Every once in a while, you pick up a book for its eccentric title (or cover, let’s be honest); and as soon as you start reading it, a wave of equal parts glee (of having discovered it) and guilt (of not having done it sooner) engulfs you. Indrajit Hazra’s In Praise of Laziness and Other Essays (2023) falls in this category.
In the essays in question, the writer-journalist wanders through the disorderly maze of life, art and our (his) interaction with both. The result, as he calls it, is “irrelevant, irrelevant”. He calls this collection random and perhaps in their textbook sense, they might be; but with each passing topic, we come closer to the marvels of Hazra’s disquiet, yet strangely placid mind.
His breadth as a writer is exceptional. If there is humour and unmatched wit in the title essay which makes the case for idleness that takes effort and great perseverance, then Hazra takes a 180-degree turn in Becoming Adult, where he speculates the possible adulthood of children who never get a chance to grow old — by building a case for two fictional characters that have been immortalised as ‘boys’ in literary eternity: Mark Twain’s Huckleberry Finn (1876) and Sukumar Ray’s Dashu (1916). His range is evident as he goes from “Laziness could have stopped the world from hurting itself” in the former essay to “All old people have been young. But not all young people have been old. Or need be” in the latter.
Most of the writing in this book is “spanking new”. In a front-row ticket to his musings, we navigate from one corner of his intellect to another. As Hazra enters a sentence with one thought and ends it with an entirely different one, we follow him as he punts the human need for belongingness inside and outside the boundaries of one’s nation and the ever-expanding social bandwidth with social media on the rise, in A Man of the Great Indoors: “If the glue of language doesn’t quite fit… then a buffet menu of culture has to do the trick.” On the other end of the shore, in The Purge a.k.a. the Dry Day, he questions the spiteful virtues of alcoholism — a debate between Gandhian versus Tolstoian schools of thought, where one is hell-bent on abstinence and the other is more lenient as long as one’s conscience is retained, even if under alcohol’s influence.

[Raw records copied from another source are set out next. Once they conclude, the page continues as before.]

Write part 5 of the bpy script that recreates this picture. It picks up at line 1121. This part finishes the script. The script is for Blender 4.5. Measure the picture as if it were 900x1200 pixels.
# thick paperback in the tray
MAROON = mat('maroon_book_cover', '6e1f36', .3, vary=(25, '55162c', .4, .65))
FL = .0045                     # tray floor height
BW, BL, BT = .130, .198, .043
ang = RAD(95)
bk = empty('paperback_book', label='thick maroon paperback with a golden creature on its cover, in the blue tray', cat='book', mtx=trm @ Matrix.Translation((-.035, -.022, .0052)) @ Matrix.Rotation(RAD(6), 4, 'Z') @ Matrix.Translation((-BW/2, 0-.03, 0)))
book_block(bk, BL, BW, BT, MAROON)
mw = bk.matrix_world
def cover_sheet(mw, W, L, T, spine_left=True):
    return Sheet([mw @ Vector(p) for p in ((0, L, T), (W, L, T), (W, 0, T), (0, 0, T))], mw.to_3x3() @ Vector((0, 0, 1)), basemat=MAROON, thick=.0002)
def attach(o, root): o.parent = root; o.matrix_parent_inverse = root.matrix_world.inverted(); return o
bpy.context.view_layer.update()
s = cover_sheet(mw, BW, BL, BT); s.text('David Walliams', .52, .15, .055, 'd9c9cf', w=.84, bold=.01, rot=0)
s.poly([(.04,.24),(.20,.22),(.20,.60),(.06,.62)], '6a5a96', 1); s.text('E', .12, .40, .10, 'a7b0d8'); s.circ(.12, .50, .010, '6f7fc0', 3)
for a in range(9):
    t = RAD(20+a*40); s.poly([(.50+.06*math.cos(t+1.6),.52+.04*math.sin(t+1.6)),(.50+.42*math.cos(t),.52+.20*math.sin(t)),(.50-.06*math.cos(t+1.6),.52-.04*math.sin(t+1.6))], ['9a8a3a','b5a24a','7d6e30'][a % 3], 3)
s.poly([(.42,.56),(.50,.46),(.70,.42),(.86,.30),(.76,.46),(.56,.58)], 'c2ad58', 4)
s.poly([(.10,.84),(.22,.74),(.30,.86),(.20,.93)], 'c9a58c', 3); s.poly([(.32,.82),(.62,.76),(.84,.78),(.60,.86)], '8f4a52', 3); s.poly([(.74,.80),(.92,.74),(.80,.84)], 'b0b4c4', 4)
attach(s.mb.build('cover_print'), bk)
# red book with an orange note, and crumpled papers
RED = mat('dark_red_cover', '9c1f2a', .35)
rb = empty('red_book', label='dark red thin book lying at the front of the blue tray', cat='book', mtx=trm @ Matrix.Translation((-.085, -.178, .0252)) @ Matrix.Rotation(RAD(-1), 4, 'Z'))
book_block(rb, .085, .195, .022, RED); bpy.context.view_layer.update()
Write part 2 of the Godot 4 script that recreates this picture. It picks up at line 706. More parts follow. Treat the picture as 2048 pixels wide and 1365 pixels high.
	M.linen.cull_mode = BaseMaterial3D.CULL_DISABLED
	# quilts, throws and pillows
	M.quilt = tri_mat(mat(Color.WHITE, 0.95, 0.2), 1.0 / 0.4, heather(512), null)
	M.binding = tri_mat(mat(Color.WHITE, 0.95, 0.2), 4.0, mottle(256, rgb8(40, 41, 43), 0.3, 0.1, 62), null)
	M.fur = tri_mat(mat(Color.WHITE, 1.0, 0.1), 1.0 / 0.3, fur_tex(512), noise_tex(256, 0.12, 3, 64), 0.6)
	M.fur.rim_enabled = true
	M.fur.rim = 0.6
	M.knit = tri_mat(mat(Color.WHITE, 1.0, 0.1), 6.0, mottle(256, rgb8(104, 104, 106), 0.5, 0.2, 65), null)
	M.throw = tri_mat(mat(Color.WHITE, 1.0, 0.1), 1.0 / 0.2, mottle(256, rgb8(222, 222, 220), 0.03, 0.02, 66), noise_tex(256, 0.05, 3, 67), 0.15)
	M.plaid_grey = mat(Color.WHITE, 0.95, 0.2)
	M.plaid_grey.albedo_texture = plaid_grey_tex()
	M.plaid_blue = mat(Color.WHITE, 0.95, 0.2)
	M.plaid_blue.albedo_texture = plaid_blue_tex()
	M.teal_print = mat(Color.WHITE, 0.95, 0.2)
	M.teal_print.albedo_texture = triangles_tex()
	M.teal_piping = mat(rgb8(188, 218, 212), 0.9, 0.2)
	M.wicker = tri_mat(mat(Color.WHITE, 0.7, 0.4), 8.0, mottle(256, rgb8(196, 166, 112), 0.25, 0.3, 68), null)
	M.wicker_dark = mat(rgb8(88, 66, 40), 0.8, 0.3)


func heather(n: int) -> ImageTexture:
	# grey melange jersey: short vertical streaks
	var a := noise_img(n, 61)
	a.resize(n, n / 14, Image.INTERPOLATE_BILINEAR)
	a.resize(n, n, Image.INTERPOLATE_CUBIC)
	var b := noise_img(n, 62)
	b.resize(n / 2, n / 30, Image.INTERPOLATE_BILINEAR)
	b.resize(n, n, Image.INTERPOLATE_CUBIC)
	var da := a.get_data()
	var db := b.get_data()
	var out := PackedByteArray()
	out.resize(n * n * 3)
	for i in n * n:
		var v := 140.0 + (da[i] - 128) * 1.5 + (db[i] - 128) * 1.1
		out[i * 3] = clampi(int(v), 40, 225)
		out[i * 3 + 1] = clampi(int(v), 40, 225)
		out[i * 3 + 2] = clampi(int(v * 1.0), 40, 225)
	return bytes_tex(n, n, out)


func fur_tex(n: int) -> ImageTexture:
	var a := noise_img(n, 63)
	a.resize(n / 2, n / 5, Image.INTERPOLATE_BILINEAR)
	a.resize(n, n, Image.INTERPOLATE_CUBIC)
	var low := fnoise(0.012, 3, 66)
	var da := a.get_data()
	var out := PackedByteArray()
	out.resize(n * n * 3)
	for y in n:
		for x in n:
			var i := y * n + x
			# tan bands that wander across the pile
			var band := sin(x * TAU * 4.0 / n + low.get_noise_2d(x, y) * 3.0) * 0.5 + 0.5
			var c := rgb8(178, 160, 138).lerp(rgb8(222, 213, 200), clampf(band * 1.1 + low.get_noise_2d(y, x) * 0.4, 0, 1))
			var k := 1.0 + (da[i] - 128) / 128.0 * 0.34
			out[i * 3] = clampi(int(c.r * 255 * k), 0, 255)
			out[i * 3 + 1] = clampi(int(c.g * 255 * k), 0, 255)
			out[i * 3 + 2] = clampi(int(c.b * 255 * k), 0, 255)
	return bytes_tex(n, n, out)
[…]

Hazra plays with words, much like a child who plays with food — an act many adults may find disrespectful but in reality, is the child’s way of exploring the world and finding his/her own way. He fancies the “seasonal luxury” of electric blankets; mishears “misogynist” as “miso soup”; prefers “Francophonic” to “French” and “Felumenon” to “Feluda phenomenon”; construes the moral dilemma of public deaths as a private versus social event; loves a sport — football — that many Indians do not relate with; and dissociates with a sport — cooking — that many do. In a final stunt, his comic timing hits the spot as he neatly slips in a piece of fiction between the essays — a colonial fantasy/sci-fi, where “white humans” are the “aliens”, the “Outworlders”.
Singularity has no place in Hazra’s world. He observes and engages with the world with all his senses and his writing reinstates one’s faith in the multi-dimensional, multi-directional, cultural, political and economic realities of our times. His writing is lucid, compelling and undeniably visual. No matter the length of his book, Indrajit Hazra’s creative footprint is long-lasting.
As much as I have enjoyed reading and rereading these essays, I say, with great envy, that it is indeed possible to enjoy them even more — by knowing his references to the finest, tiniest, last bit. That said, Hazra has an extraordinary talent to show his readers another way of looking at something they may have known all their lives. A sincere writer remodels the world for his readers. A diligent reader, on the other hand, takes away a list of things to read, watch and listen to, from the writer. In Praise of Laziness makes a golden space for both to co-exist.